# Goal
Lines holding the string "scene" are the ones to copy from this listing.

# Material supplied
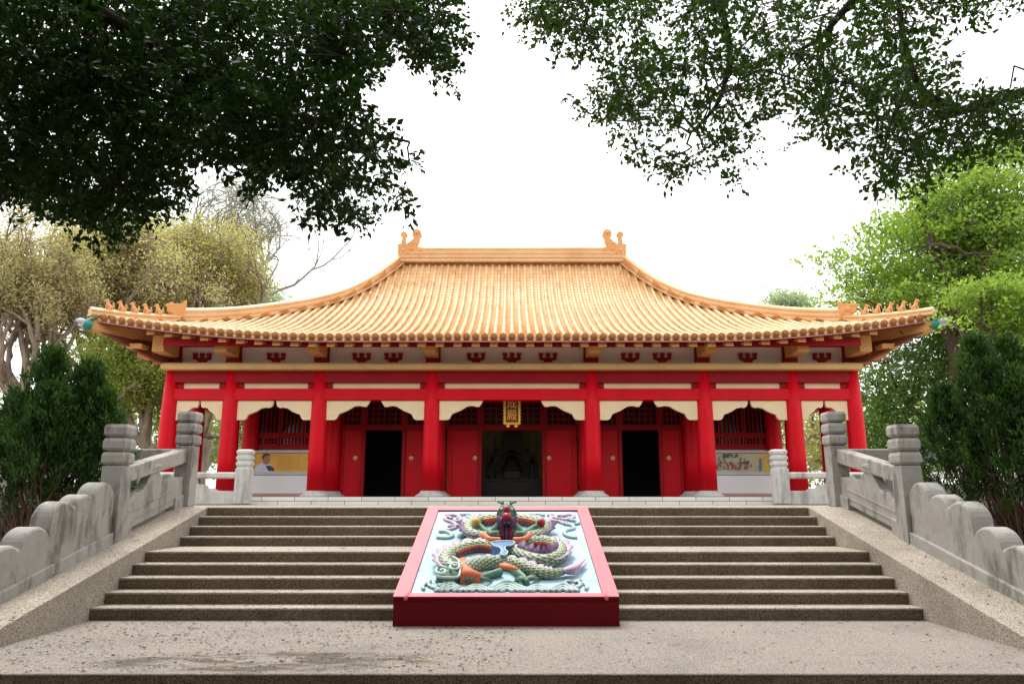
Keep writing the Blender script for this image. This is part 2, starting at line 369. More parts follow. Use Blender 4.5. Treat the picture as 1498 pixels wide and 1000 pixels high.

...

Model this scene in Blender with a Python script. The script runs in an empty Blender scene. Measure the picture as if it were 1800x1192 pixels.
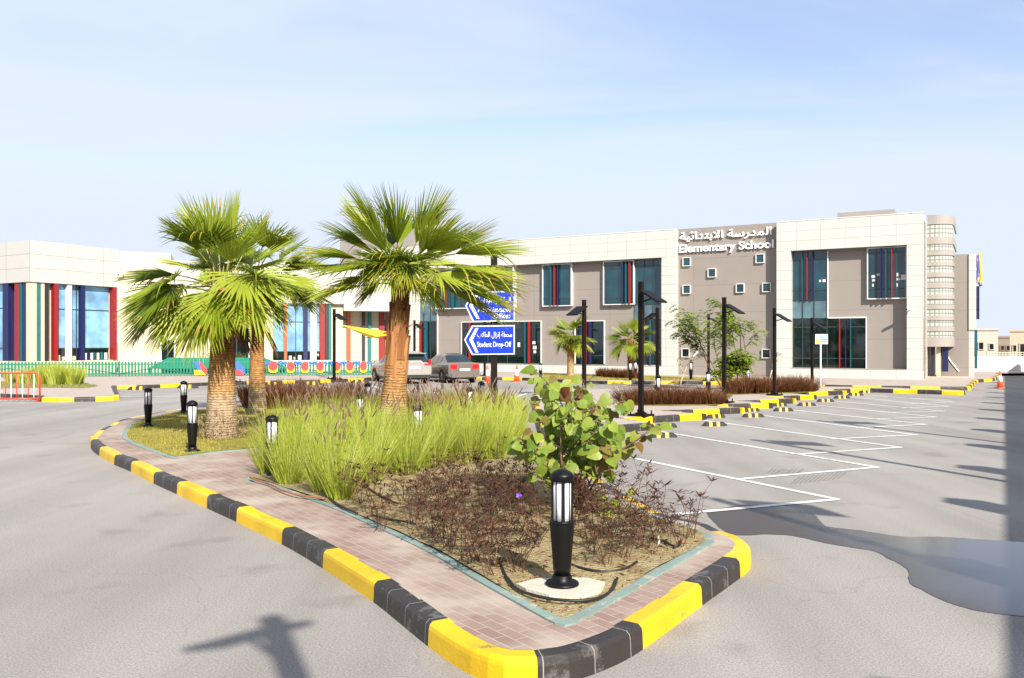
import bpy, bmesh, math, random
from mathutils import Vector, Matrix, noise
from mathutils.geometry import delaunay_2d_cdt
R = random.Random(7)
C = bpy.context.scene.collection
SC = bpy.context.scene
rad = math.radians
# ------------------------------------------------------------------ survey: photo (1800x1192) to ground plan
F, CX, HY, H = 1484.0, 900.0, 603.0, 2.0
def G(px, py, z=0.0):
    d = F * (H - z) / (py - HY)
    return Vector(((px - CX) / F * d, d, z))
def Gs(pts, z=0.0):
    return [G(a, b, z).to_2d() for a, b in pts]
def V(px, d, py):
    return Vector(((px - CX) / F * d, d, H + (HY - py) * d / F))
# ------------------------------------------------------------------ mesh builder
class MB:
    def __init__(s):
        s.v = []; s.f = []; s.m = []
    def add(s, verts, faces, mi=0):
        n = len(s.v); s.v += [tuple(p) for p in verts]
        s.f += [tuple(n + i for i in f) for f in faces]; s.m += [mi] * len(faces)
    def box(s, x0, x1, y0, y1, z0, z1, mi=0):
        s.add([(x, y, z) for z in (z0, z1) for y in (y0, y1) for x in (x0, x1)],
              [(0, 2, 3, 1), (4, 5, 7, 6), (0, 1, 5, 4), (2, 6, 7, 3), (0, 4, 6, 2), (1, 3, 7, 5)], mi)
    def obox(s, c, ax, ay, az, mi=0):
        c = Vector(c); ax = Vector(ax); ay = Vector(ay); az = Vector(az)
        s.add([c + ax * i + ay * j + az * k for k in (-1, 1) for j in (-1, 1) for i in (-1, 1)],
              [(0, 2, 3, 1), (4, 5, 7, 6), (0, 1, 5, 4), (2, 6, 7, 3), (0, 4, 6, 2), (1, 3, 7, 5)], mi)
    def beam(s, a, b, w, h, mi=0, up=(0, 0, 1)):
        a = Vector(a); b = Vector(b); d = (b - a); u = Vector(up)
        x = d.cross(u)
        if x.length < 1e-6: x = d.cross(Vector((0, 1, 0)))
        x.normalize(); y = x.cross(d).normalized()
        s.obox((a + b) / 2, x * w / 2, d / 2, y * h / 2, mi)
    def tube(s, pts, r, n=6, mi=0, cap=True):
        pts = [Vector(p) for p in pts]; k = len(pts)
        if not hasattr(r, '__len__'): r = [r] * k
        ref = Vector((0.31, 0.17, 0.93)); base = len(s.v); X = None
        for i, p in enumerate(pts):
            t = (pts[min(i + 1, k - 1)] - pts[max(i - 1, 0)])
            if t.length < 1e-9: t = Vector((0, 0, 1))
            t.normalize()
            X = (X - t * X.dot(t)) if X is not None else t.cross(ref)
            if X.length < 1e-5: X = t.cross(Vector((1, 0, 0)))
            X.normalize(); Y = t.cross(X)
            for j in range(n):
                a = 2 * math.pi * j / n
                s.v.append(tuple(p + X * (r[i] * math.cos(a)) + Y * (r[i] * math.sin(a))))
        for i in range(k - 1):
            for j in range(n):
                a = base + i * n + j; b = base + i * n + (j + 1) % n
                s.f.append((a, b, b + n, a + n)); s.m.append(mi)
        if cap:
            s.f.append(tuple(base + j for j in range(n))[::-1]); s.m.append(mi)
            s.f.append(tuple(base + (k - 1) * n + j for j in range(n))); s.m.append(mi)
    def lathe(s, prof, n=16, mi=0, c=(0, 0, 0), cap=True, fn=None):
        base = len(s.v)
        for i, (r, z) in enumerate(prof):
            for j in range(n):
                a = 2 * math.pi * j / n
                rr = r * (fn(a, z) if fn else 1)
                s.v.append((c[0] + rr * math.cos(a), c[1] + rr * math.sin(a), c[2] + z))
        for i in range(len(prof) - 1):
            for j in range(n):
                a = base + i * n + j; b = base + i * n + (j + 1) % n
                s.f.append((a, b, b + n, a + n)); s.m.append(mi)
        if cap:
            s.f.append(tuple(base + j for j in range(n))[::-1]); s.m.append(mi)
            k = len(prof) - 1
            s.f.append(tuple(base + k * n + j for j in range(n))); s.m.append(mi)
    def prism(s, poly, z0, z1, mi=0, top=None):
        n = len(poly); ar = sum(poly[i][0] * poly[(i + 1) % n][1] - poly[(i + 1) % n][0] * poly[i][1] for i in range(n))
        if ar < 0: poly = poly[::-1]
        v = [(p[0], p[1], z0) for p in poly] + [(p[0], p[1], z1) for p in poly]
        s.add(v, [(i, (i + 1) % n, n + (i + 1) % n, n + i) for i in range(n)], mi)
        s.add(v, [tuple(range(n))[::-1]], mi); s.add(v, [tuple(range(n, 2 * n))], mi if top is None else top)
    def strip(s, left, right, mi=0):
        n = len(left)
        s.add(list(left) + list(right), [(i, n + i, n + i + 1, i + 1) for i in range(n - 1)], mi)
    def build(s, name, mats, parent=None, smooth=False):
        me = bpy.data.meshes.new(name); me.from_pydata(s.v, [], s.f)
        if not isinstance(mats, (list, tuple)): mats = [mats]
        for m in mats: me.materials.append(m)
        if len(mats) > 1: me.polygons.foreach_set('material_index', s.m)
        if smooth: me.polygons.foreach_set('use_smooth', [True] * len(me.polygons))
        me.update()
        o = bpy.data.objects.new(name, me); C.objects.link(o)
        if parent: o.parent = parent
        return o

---

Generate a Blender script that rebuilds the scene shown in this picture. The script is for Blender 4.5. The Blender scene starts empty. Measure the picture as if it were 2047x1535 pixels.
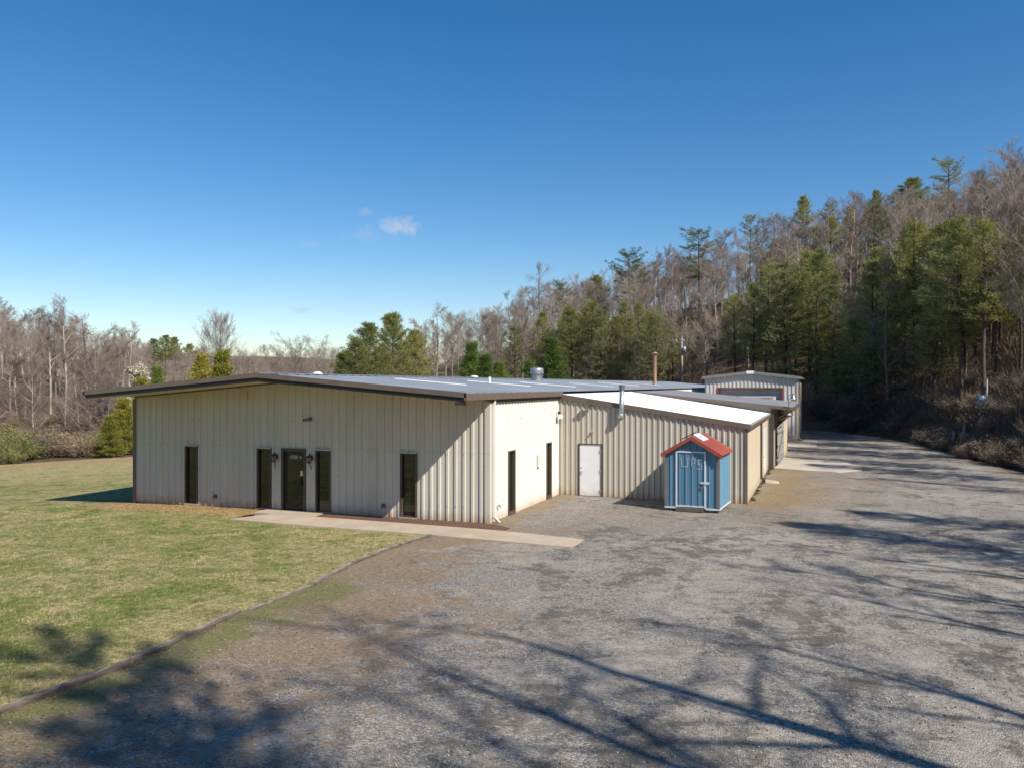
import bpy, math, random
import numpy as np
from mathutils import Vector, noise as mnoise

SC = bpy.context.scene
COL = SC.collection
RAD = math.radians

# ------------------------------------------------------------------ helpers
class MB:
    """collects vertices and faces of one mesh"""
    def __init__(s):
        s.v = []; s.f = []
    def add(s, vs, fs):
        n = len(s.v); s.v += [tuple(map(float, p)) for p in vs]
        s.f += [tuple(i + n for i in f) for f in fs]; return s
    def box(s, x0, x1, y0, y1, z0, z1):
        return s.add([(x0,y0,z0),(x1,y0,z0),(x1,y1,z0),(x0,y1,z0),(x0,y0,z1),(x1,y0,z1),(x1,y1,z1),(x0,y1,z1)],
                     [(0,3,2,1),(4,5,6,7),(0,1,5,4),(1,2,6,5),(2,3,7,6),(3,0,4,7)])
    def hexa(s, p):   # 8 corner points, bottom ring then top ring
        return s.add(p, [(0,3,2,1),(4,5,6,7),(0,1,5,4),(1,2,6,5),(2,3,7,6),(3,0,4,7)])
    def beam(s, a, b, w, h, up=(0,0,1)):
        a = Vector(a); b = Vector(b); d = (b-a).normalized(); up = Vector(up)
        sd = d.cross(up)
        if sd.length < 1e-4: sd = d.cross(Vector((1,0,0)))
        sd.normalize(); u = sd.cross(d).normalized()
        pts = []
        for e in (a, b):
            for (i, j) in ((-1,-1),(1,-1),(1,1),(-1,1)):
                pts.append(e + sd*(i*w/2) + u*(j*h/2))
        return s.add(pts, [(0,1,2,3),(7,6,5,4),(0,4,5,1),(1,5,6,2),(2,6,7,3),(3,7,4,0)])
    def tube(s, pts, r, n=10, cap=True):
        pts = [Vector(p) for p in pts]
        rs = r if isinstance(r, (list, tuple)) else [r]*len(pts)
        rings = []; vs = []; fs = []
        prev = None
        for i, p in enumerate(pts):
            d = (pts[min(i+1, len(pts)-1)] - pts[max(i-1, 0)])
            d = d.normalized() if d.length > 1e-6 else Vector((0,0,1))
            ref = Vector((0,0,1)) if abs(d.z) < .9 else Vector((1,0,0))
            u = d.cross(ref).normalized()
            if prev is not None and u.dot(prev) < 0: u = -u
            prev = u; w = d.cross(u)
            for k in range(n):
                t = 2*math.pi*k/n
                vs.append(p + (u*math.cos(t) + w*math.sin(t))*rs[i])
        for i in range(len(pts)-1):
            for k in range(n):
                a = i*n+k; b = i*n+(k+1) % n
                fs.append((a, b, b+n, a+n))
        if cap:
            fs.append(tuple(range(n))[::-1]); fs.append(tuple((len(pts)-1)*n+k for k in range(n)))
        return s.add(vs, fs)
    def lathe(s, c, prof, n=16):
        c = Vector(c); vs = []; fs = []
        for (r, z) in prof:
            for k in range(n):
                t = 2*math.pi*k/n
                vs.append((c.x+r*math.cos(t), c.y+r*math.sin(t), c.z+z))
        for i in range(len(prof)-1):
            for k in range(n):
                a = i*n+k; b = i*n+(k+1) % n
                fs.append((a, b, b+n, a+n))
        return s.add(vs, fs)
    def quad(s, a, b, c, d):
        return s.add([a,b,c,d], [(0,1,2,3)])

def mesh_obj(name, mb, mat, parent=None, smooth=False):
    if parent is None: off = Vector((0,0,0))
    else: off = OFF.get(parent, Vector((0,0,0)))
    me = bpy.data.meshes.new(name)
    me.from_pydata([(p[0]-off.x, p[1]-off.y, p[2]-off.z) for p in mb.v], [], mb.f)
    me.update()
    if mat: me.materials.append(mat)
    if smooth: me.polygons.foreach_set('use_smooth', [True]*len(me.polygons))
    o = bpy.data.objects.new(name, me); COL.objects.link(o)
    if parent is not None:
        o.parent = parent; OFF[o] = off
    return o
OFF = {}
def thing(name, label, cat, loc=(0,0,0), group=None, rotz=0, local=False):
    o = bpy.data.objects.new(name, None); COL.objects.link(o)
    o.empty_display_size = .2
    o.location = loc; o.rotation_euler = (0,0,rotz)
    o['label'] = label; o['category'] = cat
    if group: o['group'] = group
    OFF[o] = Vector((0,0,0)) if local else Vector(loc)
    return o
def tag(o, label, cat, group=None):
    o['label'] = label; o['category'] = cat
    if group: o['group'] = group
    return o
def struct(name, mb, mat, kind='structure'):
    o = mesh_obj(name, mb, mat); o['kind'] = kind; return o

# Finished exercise
Model this scene in Blender with a Python script. The script runs in an empty Blender scene. Measure the picture as if it were 1800x1192 pixels.
C = bpy.context.scene.collection
SC = bpy.context.scene
Generate a Blender script that rebuilds the scene shown in this picture. The script is for Blender 4.5. The Blender scene starts empty. Measure the picture as if it were 2047x1535 pixels.
SC = bpy.context.scene